Ivan Levy, a member of the Board of Deputies and a campaigner against anti-Semitism in his position as deputy president of the International Association of Jewish Lawyers and Jurists, told the Jewish Telegraphic Agency that the board would not have objected to the screening had the organizers complied with the stipulations of the foundation.

SCREENING TERMS REPORTED BREACHED

Levy stated that the terms under which the organizers were entitled to screen the film had been breached since the showing had been widely advertised and tickets were being sold to the general public without restriction.

“One does not object to freedom of speech insofar as it propagates the truth — our objection is to anything that disseminates lies,” Levy said.

Immediately after being approached by the Board of Deputies, the Murnau Foundation withdrew its permission to screen the film, saying the organizers had not complied with the conditions for screening.

Seymour Kopelowitz, national director of the board, said: “It is absurd to suggest that the board was attempting to censure the debate itself.
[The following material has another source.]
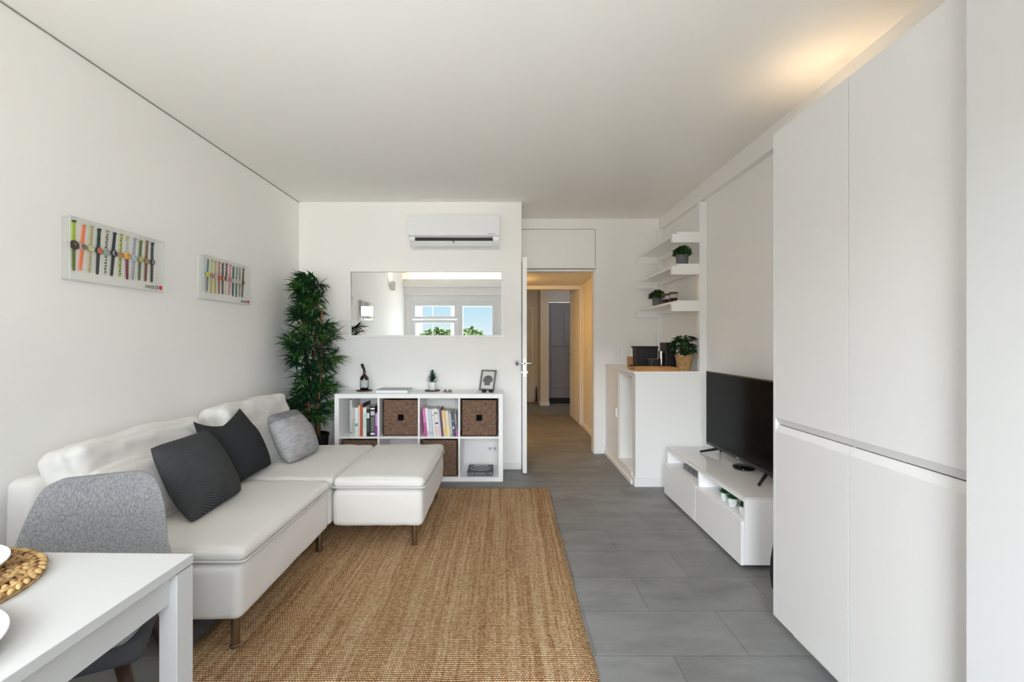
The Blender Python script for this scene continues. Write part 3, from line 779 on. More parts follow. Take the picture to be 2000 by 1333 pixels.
def leaf_blade(bm, base, dirv, L, w, droop=.3, n=5, twist=0, fold=.15, shape=.5):
    """one tapering leaf with real thickness along a drooping arc"""
    d = Vector(dirv).normalized(); p = Vector(base)
    side = d.cross(Vector((0, 0, 1)))
    side = side.normalized() if side.length > 1e-3 else Vector((1, 0, 0))
    if twist: side = Matrix.Rotation(twist, 3, d) @ side
    prev = None
    for i in range(n + 1):
        s = i / n
        ww = w * (math.sin(PI * min(1, s * .9 + .1) ** shape) if i < n else 0) + .0006
        nrm = side.cross(d).normalized()
        a = bm.verts.new(p - side * ww + nrm * fold * ww); m_ = bm.verts.new(p); c = bm.verts.new(p + side * ww + nrm * fold * ww)
        if prev:
            bm.faces.new((prev[0], prev[1], m_, a)); bm.faces.new((prev[1], prev[2], c, m_))
        prev = (a, m_, c)
        p = p + d * (L / n)
        d = (d + Vector((0, 0, -droop / n))).normalized()
        side = (side - d * side.dot(d)).normalized()
# small succulent
su = thing('succulent', 'small spiky succulent in a white pot on the cube shelf', 'plant', (-.668, 4.30, KZ + .009))
px_, py_, pz_ = -.668, 4.30, KZ + .009
bm = bmesh.new(); lathe(bm, [(0, 0), (.030, 0), (.038, .018), (.037, .05), (.033, .075), (.029, .075), (.031, .05), (0, .048)], (px_, py_, pz_), 28); mk('pot', bm, M('white_ceramic', (226, 230, 228), .25), su, 50)
bm = bmesh.new()
rnd = random.Random(3)
for lvl in range(7):
    nb = 8 if lvl < 4 else 5
    for k in range(nb):
        a = 2 * PI * (k + .4 * lvl) / nb + rnd.uniform(-.2, .2); e = .25 + lvl * .17 + rnd.uniform(-.08, .08)
        leaf_blade(bm, (px_, py_, pz_ + .07 + lvl * .012), (math.cos(a) * math.cos(e), math.sin(a) * math.cos(e), math.sin(e)), .075 - lvl * .004, .007, -.2, 4, 0, .5, .6)
mk('foliage', bm, M('blue_green_leaf', (42, 78, 66), .5, var=(30, (30, 58, 54))), su, True)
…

The board asked no more or no less than that all the screening conditions be observed.”

Sidley, a conference organizer, said the film was chosen because it would encourage debate, “but we were shut up before it could take place. We believe passionately in no censorship.”

The conference said it had followed the screening conditions laid down by the foundation.

The film itself is a distortion of an anti-fascist book by the Jewish author Leon Feuchtwangler. It was directed in 1940 by Veit Harlan, who later stood trial on charges of spreading Nazi propaganda but was acquitted. It has been referred to as “the most notorious film of the Third Reich,” portraying the Jew as a rapist and extortionist and promoting genocide.